No, te he dicho muchas veces que eso no se hace, a mami eso no le gusta y como te portes mal se
lo digo a papi. Toma, ¡ummm que rico! Despacio, despacio, así tranquila, ahora
te doy más pero siéntate bien. Sabes, esta tarde vamos a ir de paseo a casa de la tita para que juegues un rato en su
patio, y si te portas bien te compraré una chuche, sí, sí, ¡una chuche para mi
niña!, de las que le gustan a ella.
Oyendo esto a mis espaldas, me vino rápidamente a mi
pensamiento, el mimo y el cariño con que los abuelos les hablan a sus nietos,
en ausencia de sus padres, cómo intentan que su relación sea lo más afectiva
posible e incluso tratan de calmar los
nervios y encauzar sus actitudes por el que ellos entienden que es el camino recto.
Y creció más aún mi admiración por ellos.
¡No, no, suelta eso!, No, he dicho que no, que lo sueltes,
trae, trae aquí.

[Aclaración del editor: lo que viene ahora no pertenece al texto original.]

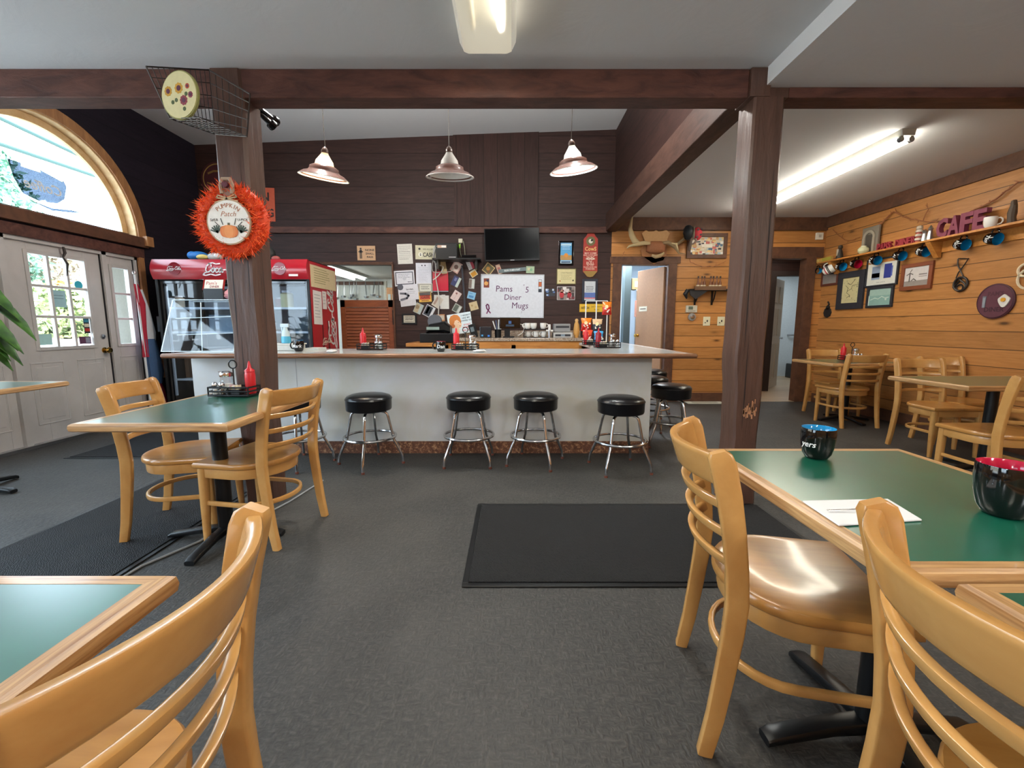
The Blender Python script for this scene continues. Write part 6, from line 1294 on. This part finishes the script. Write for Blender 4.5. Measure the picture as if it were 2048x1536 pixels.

Eres una niña muy muy mala, se lo voy a decir a papi y verás.
Entonces fue cuando se oyó un único, penetrante y hasta lastimoso ladrido el que me hizo volver bruscamente de nuevo a la realidad. No había ninguna abuela , ni ninguna nieta , la señora hablaba así a su perrita. ¡Ay, esta sociedad!